Transcribe each line of the material as it is, and drop any picture.
_ _ _
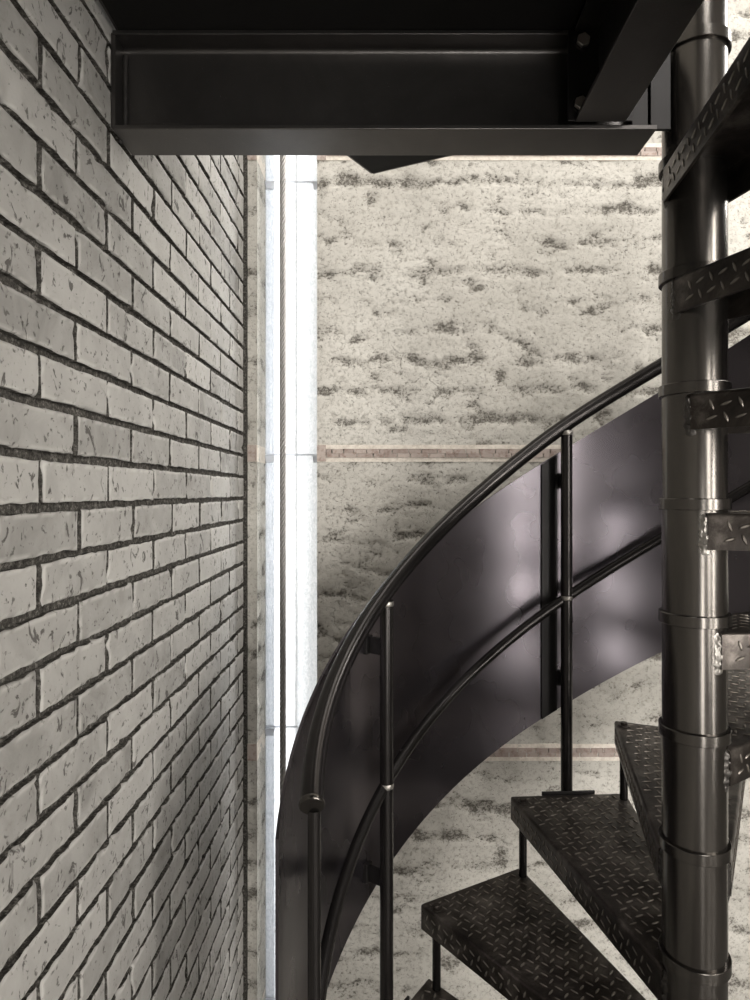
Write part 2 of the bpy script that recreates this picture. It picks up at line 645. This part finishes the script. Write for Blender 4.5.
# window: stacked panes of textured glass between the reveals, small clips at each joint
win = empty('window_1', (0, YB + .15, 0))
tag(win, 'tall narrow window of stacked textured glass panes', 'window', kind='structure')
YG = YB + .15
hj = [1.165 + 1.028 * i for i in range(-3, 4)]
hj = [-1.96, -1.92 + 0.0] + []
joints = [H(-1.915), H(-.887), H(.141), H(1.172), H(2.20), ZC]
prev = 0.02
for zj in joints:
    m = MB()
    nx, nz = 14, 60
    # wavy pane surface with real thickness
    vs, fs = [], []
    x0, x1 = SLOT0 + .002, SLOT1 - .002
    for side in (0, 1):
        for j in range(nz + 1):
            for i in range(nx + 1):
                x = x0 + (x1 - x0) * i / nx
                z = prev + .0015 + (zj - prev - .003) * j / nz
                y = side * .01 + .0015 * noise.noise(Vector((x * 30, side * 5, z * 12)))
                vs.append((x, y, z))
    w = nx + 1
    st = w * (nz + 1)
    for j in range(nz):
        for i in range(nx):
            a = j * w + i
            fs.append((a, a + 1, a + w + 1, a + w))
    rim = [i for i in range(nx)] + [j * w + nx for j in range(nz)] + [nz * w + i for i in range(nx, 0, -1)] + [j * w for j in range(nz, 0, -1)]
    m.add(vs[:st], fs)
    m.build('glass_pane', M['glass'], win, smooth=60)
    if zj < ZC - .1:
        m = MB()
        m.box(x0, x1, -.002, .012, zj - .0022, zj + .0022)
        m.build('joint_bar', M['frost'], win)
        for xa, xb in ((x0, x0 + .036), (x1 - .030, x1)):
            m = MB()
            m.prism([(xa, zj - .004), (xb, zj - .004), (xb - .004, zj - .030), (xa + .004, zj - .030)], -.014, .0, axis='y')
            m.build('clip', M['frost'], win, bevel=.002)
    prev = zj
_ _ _
**Solved problem:**
Write part 2 of the bpy script that recreates this picture. It picks up at line 645. This part finishes the script. Write for Blender 4.5.
# window: stacked panes of textured glass between the reveals, small clips at each joint
win = empty('window_1', (0, YB + .15, 0))
tag(win, 'tall narrow window of stacked textured glass panes', 'window', kind='structure')
YG = YB + .15
hj = [1.165 + 1.028 * i for i in range(-3, 4)]
hj = [-1.96, -1.92 + 0.0] + []
joints = [H(-1.915), H(-.887), H(.141), H(1.172), H(2.20), ZC]
prev = 0.02
for zj in joints:
    m = MB()
    nx, nz = 14, 60
    # wavy pane surface with real thickness
    vs, fs = [], []
    x0, x1 = SLOT0 + .002, SLOT1 - .002
    for side in (0, 1):
        for j in range(nz + 1):
            for i in range(nx + 1):
                x = x0 + (x1 - x0) * i / nx
                z = prev + .0015 + (zj - prev - .003) * j / nz
                y = side * .01 + .0015 * noise.noise(Vector((x * 30, side * 5, z * 12)))
                vs.append((x, y, z))
    w = nx + 1
    st = w * (nz + 1)
    for j in range(nz):
        for i in range(nx):
            a = j * w + i
            fs.append((a, a + 1, a + w + 1, a + w))
    rim = [i for i in range(nx)] + [j * w + nx for j in range(nz)] + [nz * w + i for i in range(nx, 0, -1)] + [j * w for j in range(nz, 0, -1)]
    m.add(vs[:st], fs)
    m.build('glass_pane', M['glass'], win, smooth=60)
    if zj < ZC - .1:
        m = MB()
        m.box(x0, x1, -.002, .012, zj - .0022, zj + .0022)
        m.build('joint_bar', M['frost'], win)
        for xa, xb in ((x0, x0 + .036), (x1 - .030, x1)):
            m = MB()
            m.prism([(xa, zj - .004), (xb, zj - .004), (xb - .004, zj - .030), (xa + .004, zj - .030)], -.014, .0, axis='y')
            m.build('clip', M['frost'], win, bevel=.002)
    prev = zj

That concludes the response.